In its 39th year, ROTC instructors from Bossier Schools are providing oversight but higher ranking cadets are essentially running the show.
“It’s cadet-run,” explained Col. Tony Zucco, Haughton High School’s ROTC Instructor. “Instructors are there to help and teach the academic portion of it.”
Each morning begins with drills, followed by seminars on leadership and goal-setting, citizenship and the academics associated with ROTC. There are plenty of outside activities, too.
A sampling of what cadets will do this week includes a day at Camp Minden, where they will repel and work on team-building skills, go through obstacle courses and spend time at the electronic weapons range. Another day will be spent at Barksdale Air Force Base for an introductory lesson in military careers; and yet another, in a pool learning water survival skills and experiencing the numbing effect of hypothermia when cadets dunk their hands in buckets of ice for an extended duration.
“It’s physically demanding,” Col. Zucco said. “This whole school is about team and less about individual.”
Cadet Lt. Col. Treasure Winters, who is in Parkway’s ROTC program, is serving as a cadet instructor at Summer Leadership School. While keeping a close eye on her charges, she voiced the importance of team building activities.

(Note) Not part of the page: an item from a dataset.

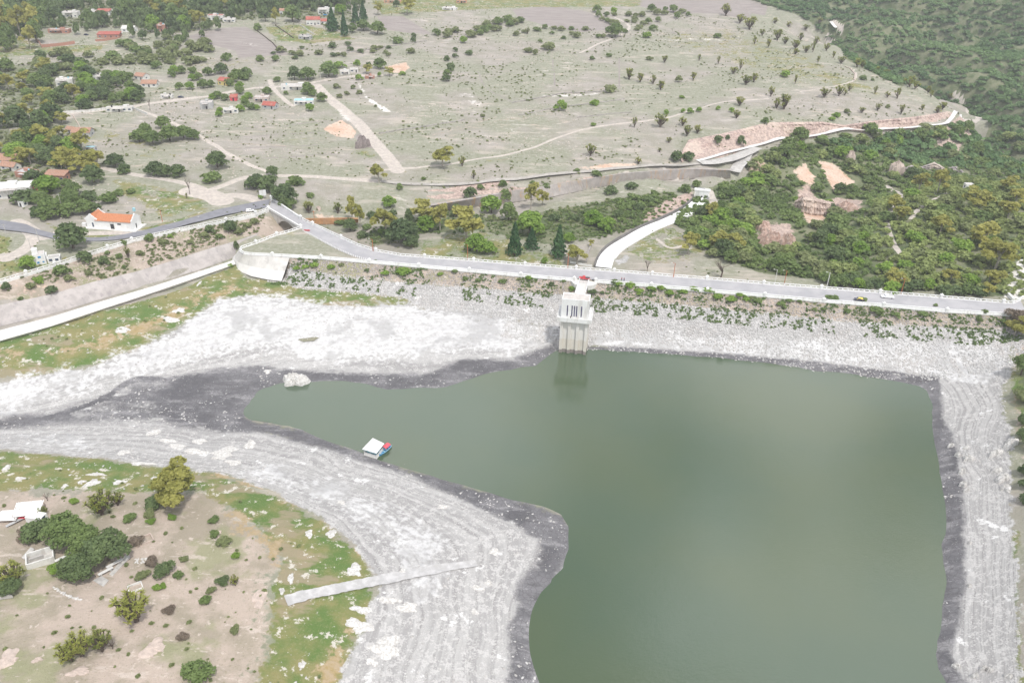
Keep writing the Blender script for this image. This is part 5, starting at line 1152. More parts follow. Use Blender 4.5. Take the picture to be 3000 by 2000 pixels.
# ------------------------------------------------------------------ people (one continuous skinned body each)
def person(label, px, py, rz, top, leg, z0=-.1, walk=.12):
    q = pz([(px, py)], z0)[0]; r_ = empty('person', (q[0], q[1], z0), rz); tag(r_, label, 'person')
    J = [(0,0,.95),(0,0,1.2),(0,0,1.45),(0,.01,1.55),(0,.0,1.68),(.09,0,.9),(.1,-walk,.5),(.1,-walk*1.3,.08),(.1,-walk*1.3+.14,.03),(-.09,0,.9),(-.1,walk*.7,.5),(-.1,walk,.08),(-.1,walk+.14,.03),
         (.19,0,1.42),(.25,.02,1.15),(.24,.1,.92),(.23,.13,.82),(-.19,0,1.42),(-.25,-.02,1.15),(-.24,.06,.92),(-.23,.09,.82)]
    E = [(0,1),(1,2),(2,3),(3,4),(0,5),(5,6),(6,7),(7,8),(0,9),(9,10),(10,11),(11,12),(2,13),(13,14),(14,15),(15,16),(2,17),(17,18),(18,19),(19,20)]
    RD = [.14,.13,.13,.055,.1,.09,.065,.045,.04,.09,.065,.045,.04,.055,.042,.03,.025,.055,.042,.03,.025]
    me = bpy.data.meshes.new('body'); me.from_pydata(J, E, []); o = link(bpy.data.objects.new('body', me), r_); me.materials.append(SKINM)
    sk_ = o.modifiers.new('skin', 'SKIN')
    for v, r in zip(me.skin_vertices[0].data, RD): v.radius = (r, r)
    me.skin_vertices[0].data[0].use_root = True
    sb_ = o.modifiers.new('sub', 'SUBSURF'); sb_.levels = sb_.render_levels = 1
    MB().tube((0, 0, .93), (0, 0, 1.48), .185, .21, 10).build('shirt', top, r_)
    mb = MB(); mb.tube((.09, 0, .97), (.1, -walk, .5), .13, .1, 8); mb.tube((.1, -walk, .5), (.1, -walk*1.3, .1), .1, .075, 8)
    mb.tube((-.09, 0, .97), (-.1, walk*.7, .5), .13, .1, 8); mb.tube((-.1, walk*.7, .5), (-.1, walk, .1), .1, .075, 8); mb.build('trousers', leg, r_)
    hv = MB(); hv.tube((0, -.02, 1.66), (0, -.02, 1.80), .115, .07, 10); hv.build('hair', BARKD, r_)
    return r_
person('person in a red top walking on the dam road, left one of the pair', 1821,822, .3, CLOTH2, CLOTH1)
person('person in dark red walking on the dam road, right one of the pair', 1828,823, .5, mat('maroon_cloth', (.3, .05, .1)), CLOTH1)
person('person in grey standing by the bridge railing, left of the pair', 879,641, 2.6, CLOTH3, CLOTH3)
person('person in dark clothes standing by the bridge railing, right of the pair', 883,643, 2.4, CLOTH1, CLOTH3)
person('person in blue standing alone on the road before the bridge', 750,610, 0., CLOTH1, CLOTH1, 0)
q = Vector(tw.matrix_basis @ Vector((-TW*.14, -BD/2+.9, -.15)))
r_ = person('person in black on the balcony of the intake tower', 1672,934, 0, DARK, DARK, 0, .02); r_.location = q

# ------------------------------------------------------------------ poles, lamps, sign
def pole(label, top, bot, r=.13, matr=None, arm=True, name='utility_pole', cat='pole', z=None, lamp=False):
    p = g1(*bot) if z is None else Vector((*pz([bot], z)[0], z)); d = raydir(*top); k = (p.y/d[1]); h = max(3, CAMZ+d[2]*k-p.z)
    r_ = empty(name, p, 0); tag(r_, label, cat); MB().tube((0, 0, -.3), (0, 0, h), r*1.15, r*.75, 8).build('pole', matr or CONC, r_)
    if arm: MB().box((0, 0, h-.6), (2.0, .14, .14)).build('crossarm', matr or CONC, r_)
    if lamp:
        MB().tube((0, 0, h-.1), (-1.3, 0, h+.25), .06, .05).build('arm', matr, r_); MB().box((-1.6, 0, h+.15), (.7, .28, .16)).build('lamp_head', WHITE2, r_)
    return r_
for a in [('grey utility pole standing at the white wall of the village lane', (231,300), (238,327)), ('grey utility pole at the left edge beside the village lane', (21,311), (30,349)), ('grey utility pole beside the rubble yard north of the lane', (572,249), (578,284)),
  ('grey utility pole at the village crossing above the white dirt track', (936,204), (940,240)), ('grey utility pole left of the long white house', (760,236), (763,271)), ('grey utility pole in the bushes right of the white villa', (164,567), (181,606)),
  ('pale utility pole behind the long white tiled house', (305,599), (314,627)), ('grey utility pole in the green verge at the left edge', (10,656), (18,685)), ('thin pole beside the village road above the gauge house', (104,666), (116,711)),
  ('pole with crossarm on the sandy turnout above the gauge house', (83,698), (92,732)), ('grey pole at the walled plot of the upper village', (210,88), (218,116)), ('bare pole at the junction of the lane and the white huts', (1021,214), (1021,234))]:
    pole(*a)
for i, a in enumerate([('orange lamp post at the ravine trees just right of a white lamp post', (2306,793), (2297,834)), ('orange lamp post in the dense bushes near the right dam end', (2650,817), (2639,861)),
  ('orange lamp post beside the dark tree clump behind the dam curve', (1091,701), (1093,736)), ('orange lamp post at the yellow green tree behind the dam', (1369,717), (1370,763)), ('orange lamp post left of the outlet channel beside the round olive tree', (1663,744), (1663,787)),
  ('orange lamp post on the lawn right of the outlet channel', (1974,771), (1973,812)), ('orange post with crossarm at the rusty wall beyond the bridge', (922,618), (922,650)), ('orange post on the meadow right of the long white tiled house', (470,615), (476,649))]):
    pole(a[0], a[1], a[2], .16, RUST, i == 6, 'street_lamp', 'lamp post', lamp=(i != 6))
pole('white lamp post behind the dam at the edge of the ravine trees', (2261,790), (2269,833), .16, WHITE2, False, 'street_lamp', 'lamp post', lamp=True)
pole('white lamp post above the bare slope right of the ravine trees', (2409,798), (2421,845), .18, WHITE2, False, 'street_lamp', 'lamp post', lamp=True)
for i, (a, b) in enumerate([((64,1472),(66,1490)), ((98,1475),(101,1490)), ((135,1478),(138,1494)), ((48,1492),(53,1506))]):
    pole(['thin camp pole behind the large canopy, leftmost', 'thin camp pole behind the middle of the large canopy', 'thin camp pole right of the large canopy', 'thin camp pole between the two canopies'][i], a, b, .08, WOOD, False, 'camp_pole', 'pole')
sg = empty('notice_board', g1(772,583), R(20)); tag(sg, 'blank white notice board on two posts beside the bridge approach', 'sign')
MB().box((0, 0, 2.0), (3.8, .15, 3.4)).build('board', WHITE, sg)
for s in (-1, 1): MB().tube((s*1.3, .12, -.3), (s*1.3, .12, 2.6), .1).build('post', METAL, sg)

# ------------------------------------------------------------------ plants
def leaves(pts_, nrm, size, rs, jit=.7, asp=1.0):
    n = len(pts_); nv = nrm+rs.randn(n, 3)*jit; nv /= np.linalg.norm(nv, axis=1)[:, None]+1e-9
    r = rs.randn(n, 3); u = np.cross(nv, r); u /= np.linalg.norm(u, axis=1)[:, None]+1e-9; v = np.cross(nv, u)
    s = size*(.6+.8*rs.rand(n))[:, None]
    V = np.stack([pts_-u*s-v*s*asp, pts_+u*s-v*s*asp*.8, pts_+u*s*.8+v*s*asp, pts_-u*s*.9+v*s*asp], 1).reshape(-1, 3)
    return V, np.arange(4*n).reshape(-1, 4)
def clump_crown(clumps, nl, size, seed, sq=.75, jit=.7):
    rs = np.random.RandomState(seed); Pp = []; Nn = []; T = []
    tot = sum(c[3]**2 for c in clumps)
    for c in clumps:
        k = max(8, int(nl*c[3]**2/tot)); d = rs.randn(k, 3); d /= np.linalg.norm(d, axis=1)[:, None]
        d[:, 2] = np.where(d[:, 2] < -.35, -d[:, 2], d[:, 2]); r = c[3]*(.62+.42*rs.rand(k)**.6)*(1+.18*np.sin(d[:, 0]*7+seed)*np.cos(d[:, 1]*6))
        Pp.append(np.array(c[:3])+d*r[:, None]*[1, 1, sq]); Nn.append(d); T.append(np.clip(rs.rand()*.5+.5*rs.rand(k), 0, 1))
    Pp = np.vstack(Pp); V, F_ = leaves(Pp, np.vstack(Nn), size, rs, jit); return V, F_, np.concatenate(T)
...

“I think that actually prepares you for jobs in the real world,” Winters said.
Colonel Zucco also stressed the value of Summer Leadership School as a whole.
“If we don’t have Summer Leadership it weakens the (ROTC) program. It creates synergy,” Col. Zucco said, pointing out how instructors from different school programs share their various areas of expertise with the students.
For example, one instructor excels at drill and teaches that lesson, while another’s field of interest is Cyber Defense.
“We all work together and lift the program up,” Zucco added.
This session of Summer Leadership School will end Saturday, June 15, with a graduation parade at 9 a.m. It will be held at Airline’s practice football field, followed by a graduation ceremony at 10 a.m. in the school auditorium. It is when cadets will learn the winners of group and individual competitions.
They will all take something home, though; leadership skills and self-confidence that will be forever instilled within these cadets, no matter where their paths lead them.